Analysis of the $T$ and $B_{\mathrm{ext}}$ dependence of internal Skyrmion structure. (a) Schematic diagram of the magnetic configuration ($\mathit{m}$) of a Skyrmion, shown alongside the definition of the cylindrical coordinate system ($\rho$, $\phi$, $z$). ${\mathit{B}}_{\mathrm{ext}}$ and ${\mathit{k}}_{\mathrm{e}}$ are the external magnetic field and the wave vector of the incident electron beam, respectively. (b) Definition of spin rotation angle $\theta$. (c) $T$ dependence of the normalized phase distribution plotted as a function of distance ($\rho$) from the center of each Skyrmion. (d) $T$ dependence of $\theta$ plotted as a function of $\rho$. (e) and (f) show the $B_{\mathrm{ext}}$ dependence of the normalized phase distribution and $\theta$, respectively, plotted as a function of $\rho$. (g) Normalization factor $\mathrm{\Delta }\varphi$ for the phase curves shown in (c) plotted as a function of $T$. The right axis shows a rough estimation of $M_s$ in units of $M_0$. The dashed line is a theoretical curve for the critical exponent $\beta =0.336$ [23]. The vertical arrow indicates the magnetic transition temperature. (h) and (i) show the calculated $B_{\mathrm{ext}}$ dependence of the normalized phase distribution and $\theta$, respectively, plotted as a function of $\rho$.

Figure 3

Micromagnetic calculation of equilibrium SkLs for different $B_{\mathrm{ext}}$ values. (a) Simulated domain with dimensions $l_x$, $l_y$, $t=100\mathrm{nm}$. (b) Color map of the equilibrium distribution of magnetization averaged over the $z$ direction. Cartesian ($x$, $y$, $z$) and polar ($\rho$, $\phi$) coordinate systems used to describe the Skyrmion structure. (c) and (d) are the dependencies of the equilibrium period of the SkL and the average magnetization on $B_{\mathrm{ext}}$, respectively.
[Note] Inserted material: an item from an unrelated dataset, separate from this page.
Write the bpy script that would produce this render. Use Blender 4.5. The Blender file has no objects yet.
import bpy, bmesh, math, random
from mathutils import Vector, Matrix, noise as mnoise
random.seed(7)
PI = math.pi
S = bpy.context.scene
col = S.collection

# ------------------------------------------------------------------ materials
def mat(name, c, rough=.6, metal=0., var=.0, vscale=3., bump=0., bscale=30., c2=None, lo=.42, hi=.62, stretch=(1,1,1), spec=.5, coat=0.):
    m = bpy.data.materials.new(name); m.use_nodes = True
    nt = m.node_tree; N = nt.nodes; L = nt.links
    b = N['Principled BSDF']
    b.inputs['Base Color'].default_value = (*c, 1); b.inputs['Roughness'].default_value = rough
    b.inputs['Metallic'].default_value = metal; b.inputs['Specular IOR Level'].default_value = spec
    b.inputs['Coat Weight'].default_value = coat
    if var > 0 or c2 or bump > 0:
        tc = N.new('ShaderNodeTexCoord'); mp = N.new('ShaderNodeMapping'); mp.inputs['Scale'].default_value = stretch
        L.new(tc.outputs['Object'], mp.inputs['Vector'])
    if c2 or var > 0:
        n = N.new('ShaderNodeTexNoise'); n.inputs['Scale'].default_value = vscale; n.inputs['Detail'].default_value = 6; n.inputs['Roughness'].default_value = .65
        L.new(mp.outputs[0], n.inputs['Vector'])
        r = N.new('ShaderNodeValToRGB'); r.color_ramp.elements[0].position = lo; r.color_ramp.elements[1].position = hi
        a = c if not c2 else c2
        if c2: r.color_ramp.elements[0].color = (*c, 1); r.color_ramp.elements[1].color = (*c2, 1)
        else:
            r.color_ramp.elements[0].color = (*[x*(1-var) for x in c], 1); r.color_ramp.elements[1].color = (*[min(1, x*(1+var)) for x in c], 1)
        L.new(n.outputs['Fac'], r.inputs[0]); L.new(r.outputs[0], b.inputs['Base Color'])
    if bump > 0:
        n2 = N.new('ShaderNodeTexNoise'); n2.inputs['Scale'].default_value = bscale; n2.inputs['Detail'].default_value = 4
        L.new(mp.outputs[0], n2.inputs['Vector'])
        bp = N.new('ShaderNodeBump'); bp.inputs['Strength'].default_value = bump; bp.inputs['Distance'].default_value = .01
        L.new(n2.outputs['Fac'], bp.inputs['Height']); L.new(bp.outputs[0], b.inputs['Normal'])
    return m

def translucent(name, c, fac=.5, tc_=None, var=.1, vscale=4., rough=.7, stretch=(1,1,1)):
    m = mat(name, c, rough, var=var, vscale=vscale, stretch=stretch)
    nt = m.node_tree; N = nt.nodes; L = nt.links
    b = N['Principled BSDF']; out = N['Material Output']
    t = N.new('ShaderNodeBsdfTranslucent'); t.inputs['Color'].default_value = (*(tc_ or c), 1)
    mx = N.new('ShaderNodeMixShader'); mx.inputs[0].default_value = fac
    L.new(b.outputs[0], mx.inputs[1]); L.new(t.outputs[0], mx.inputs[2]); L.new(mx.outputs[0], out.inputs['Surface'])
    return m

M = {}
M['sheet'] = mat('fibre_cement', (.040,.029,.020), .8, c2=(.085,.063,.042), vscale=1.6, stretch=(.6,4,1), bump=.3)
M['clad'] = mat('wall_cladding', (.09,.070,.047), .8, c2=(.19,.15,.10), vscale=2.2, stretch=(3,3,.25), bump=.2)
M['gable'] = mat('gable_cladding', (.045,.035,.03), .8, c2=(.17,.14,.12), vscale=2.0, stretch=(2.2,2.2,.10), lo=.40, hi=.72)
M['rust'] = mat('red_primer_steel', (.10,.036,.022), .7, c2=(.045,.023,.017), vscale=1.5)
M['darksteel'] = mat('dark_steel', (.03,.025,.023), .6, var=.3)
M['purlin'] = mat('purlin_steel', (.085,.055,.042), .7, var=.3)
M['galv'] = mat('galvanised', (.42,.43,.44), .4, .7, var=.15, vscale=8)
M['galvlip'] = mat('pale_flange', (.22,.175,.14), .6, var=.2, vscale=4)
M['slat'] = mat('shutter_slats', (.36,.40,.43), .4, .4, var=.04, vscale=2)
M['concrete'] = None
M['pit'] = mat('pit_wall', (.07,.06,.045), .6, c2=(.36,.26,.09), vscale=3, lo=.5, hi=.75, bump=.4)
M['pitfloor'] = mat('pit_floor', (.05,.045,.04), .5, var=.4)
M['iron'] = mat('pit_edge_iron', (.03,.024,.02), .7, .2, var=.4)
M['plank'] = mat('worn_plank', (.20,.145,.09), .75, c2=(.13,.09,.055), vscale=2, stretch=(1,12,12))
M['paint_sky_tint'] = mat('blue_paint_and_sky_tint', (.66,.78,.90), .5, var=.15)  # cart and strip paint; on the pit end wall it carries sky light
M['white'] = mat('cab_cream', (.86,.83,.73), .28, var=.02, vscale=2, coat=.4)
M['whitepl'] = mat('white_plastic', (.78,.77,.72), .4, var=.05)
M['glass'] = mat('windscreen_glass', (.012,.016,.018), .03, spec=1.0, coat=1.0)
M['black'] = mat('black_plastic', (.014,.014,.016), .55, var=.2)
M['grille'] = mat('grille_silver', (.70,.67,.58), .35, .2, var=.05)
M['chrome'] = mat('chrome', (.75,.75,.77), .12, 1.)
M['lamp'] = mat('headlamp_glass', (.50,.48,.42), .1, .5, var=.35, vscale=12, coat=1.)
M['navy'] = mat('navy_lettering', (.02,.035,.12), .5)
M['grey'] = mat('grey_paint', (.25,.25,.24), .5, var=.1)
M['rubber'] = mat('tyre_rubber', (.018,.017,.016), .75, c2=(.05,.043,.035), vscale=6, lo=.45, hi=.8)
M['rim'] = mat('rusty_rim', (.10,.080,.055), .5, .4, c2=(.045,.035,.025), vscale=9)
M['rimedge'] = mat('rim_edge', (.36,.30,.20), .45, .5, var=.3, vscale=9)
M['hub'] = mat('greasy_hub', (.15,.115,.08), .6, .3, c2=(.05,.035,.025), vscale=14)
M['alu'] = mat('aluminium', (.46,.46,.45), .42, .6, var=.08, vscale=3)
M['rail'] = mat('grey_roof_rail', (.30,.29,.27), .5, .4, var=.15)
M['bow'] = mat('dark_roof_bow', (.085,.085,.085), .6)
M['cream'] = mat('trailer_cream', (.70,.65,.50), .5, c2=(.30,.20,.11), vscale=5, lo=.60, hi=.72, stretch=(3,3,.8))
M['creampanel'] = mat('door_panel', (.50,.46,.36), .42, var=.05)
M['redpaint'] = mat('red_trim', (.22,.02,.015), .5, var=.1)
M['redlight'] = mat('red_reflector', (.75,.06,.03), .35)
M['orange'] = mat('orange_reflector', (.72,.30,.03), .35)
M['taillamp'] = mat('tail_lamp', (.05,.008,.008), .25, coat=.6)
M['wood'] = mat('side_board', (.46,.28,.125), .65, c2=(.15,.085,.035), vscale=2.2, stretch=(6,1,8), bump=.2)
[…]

The open circles correspond to the case when magnetostatic interactions are ignored; the demagnetizing fields inside the sample are assumed to be zero, $B_d=0$. Colored circles correspond to equilibrium states calculated for different spontaneous magnetization, where $M_0$ is the spontaneous magnetization at $T=0\mathrm{K}$.

Figure 4

Analysis of the SkL structure along the two typical directions of $\phi =0$ and $\pi /6$. (a)–(c) $\rho$ derivative of the phase shift $\varphi$ for $B_{\mathrm{ext}}$ values of (a) 100, (b) 200, and (c) 300 mT. (d)–(f) $\rho$ dependence of the calculated values of $m_{\phi }$ for $B_{\mathrm{ext}}$ of (d) 100, (e) 200, and (f) 300 mT.